● **Exercise brief**
Quote the material below exactly as written, from the first line to the line that holds "C = SC.collection", endpoints included.
________
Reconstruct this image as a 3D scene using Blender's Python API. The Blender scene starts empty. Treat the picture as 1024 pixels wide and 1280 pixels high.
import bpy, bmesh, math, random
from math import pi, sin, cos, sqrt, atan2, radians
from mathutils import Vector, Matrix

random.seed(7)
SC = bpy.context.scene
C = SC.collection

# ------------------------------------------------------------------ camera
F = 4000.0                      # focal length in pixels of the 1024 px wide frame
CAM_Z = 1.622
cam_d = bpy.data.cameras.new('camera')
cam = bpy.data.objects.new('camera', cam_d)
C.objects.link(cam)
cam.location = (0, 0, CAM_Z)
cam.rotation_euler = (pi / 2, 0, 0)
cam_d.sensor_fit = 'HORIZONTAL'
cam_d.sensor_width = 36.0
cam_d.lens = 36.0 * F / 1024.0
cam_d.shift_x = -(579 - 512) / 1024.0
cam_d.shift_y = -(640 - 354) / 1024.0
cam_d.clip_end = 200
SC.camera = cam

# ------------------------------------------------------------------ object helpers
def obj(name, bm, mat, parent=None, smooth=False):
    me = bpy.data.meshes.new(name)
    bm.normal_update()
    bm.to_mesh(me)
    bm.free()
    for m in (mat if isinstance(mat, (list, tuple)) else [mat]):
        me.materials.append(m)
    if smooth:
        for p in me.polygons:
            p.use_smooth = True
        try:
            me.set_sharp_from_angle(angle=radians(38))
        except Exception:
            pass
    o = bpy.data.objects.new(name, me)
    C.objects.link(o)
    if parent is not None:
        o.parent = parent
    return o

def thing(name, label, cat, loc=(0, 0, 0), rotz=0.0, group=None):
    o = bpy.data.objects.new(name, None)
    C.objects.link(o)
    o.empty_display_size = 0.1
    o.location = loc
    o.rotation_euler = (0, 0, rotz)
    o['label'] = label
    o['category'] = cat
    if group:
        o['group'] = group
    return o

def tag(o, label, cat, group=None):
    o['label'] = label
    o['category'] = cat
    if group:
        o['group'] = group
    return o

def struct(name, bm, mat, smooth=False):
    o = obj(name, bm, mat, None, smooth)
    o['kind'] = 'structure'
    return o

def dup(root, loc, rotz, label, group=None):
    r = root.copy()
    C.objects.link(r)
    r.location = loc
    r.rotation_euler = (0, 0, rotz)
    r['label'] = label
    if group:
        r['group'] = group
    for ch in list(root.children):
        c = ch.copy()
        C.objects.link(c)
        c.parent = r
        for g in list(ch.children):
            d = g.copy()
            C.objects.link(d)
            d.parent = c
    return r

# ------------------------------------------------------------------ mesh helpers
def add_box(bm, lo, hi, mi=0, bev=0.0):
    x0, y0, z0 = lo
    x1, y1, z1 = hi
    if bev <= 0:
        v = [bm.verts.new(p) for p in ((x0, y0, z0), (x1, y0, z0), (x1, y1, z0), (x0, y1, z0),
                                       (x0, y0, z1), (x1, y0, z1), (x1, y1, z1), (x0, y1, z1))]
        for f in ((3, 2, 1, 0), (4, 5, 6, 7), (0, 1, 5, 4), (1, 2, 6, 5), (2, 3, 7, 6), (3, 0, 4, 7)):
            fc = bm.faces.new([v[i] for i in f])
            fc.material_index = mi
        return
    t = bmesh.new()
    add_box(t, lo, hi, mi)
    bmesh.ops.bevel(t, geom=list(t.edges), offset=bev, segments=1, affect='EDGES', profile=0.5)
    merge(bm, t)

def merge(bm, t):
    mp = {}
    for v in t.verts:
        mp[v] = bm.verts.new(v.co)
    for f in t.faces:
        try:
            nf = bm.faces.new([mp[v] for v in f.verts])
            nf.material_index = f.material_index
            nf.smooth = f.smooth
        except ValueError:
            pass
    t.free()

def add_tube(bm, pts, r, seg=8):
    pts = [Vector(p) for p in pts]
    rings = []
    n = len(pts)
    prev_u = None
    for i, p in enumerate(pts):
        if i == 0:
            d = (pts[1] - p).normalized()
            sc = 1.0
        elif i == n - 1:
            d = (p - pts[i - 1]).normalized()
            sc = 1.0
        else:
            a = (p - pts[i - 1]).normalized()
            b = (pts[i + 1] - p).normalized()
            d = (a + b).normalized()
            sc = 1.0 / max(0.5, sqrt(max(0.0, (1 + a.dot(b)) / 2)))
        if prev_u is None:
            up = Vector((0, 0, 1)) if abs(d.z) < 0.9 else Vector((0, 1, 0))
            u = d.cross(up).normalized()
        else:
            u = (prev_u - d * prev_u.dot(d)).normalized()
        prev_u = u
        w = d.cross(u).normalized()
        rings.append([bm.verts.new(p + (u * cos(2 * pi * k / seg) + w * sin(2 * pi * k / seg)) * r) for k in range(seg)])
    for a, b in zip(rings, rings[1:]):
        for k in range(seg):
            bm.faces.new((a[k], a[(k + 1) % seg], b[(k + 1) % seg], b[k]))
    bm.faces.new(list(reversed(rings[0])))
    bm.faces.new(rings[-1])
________
● **Output for this task**
Reconstruct this image as a 3D scene using Blender's Python API. The Blender scene starts empty. Treat the picture as 1024 pixels wide and 1280 pixels high.
import bpy, bmesh, math, random
from math import pi, sin, cos, sqrt, atan2, radians
from mathutils import Vector, Matrix

random.seed(7)
SC = bpy.context.scene
C = SC.collection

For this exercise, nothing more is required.